The Mudcat Café TM
Thread #138735   Message #3176398
Posted By: GUEST,Jerome Clark
25-Jun-11 - 04:48 PM
Thread Name: Do purists really exist?
Subject: RE: Do purists really exist?
Richard Bridge's definition of a purist is possibly defensible in some sense, though he is surely aware that judgments on form are made all the time. After all, that's what occasioned this thread. In any event, RB's definition isn't the one that comes to mind when most people encounter the "purist" bugaboo (tossed around prolifically and irritatingly, for example, in Sean Wilentz's Dylan in America; I would have thought that so eminent a historian would know better). It's also possible that when you get down to it, "purist" means not much at all; in discussions of folk-revival approaches, its true purpose may be simply to put somebody else down because his or her tastes in the presentation of the music are not exactly like our own.
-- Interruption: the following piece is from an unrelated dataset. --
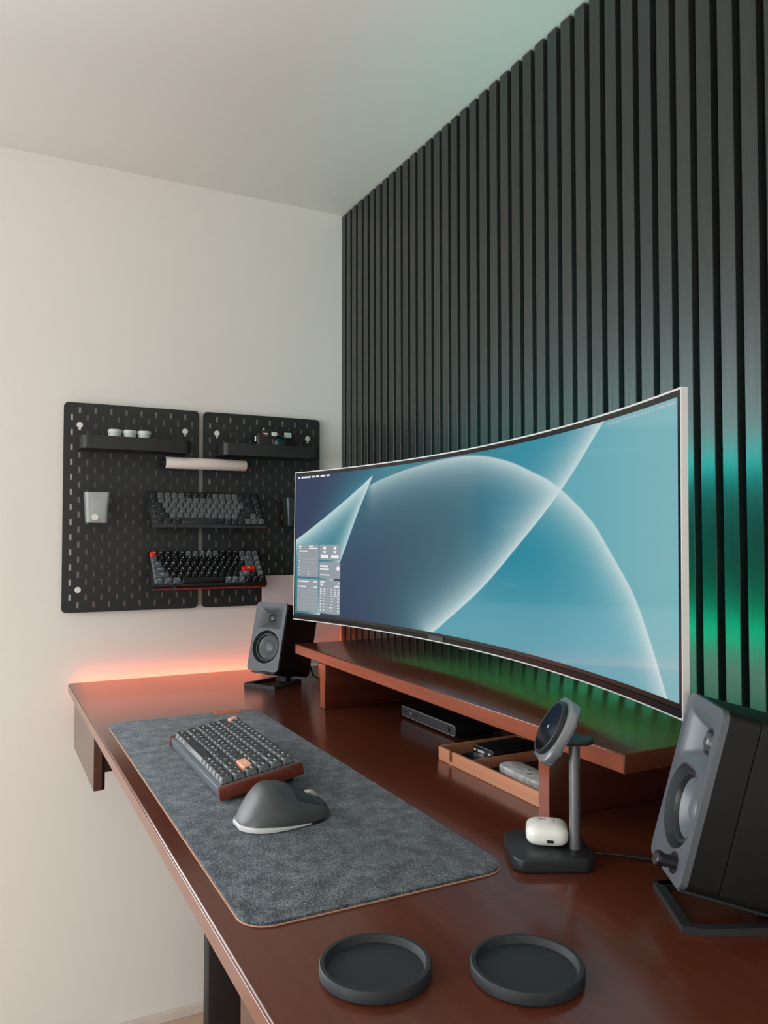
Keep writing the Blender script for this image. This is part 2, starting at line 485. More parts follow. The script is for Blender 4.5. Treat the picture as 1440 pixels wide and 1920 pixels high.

In point of fact, of course, purity does not exist in the world. It's a construct like "authenticity." The past continues to influence us, but it is unrecoverable; we can't relive it, so we can only reimagine it and use it for our present purposes. Still, a Mike Seeger was closer to a kind of Platonic ("pure") ideal of folk music than, say, Bellowhead is. I love 'em both, and I am happily confident I am not alone.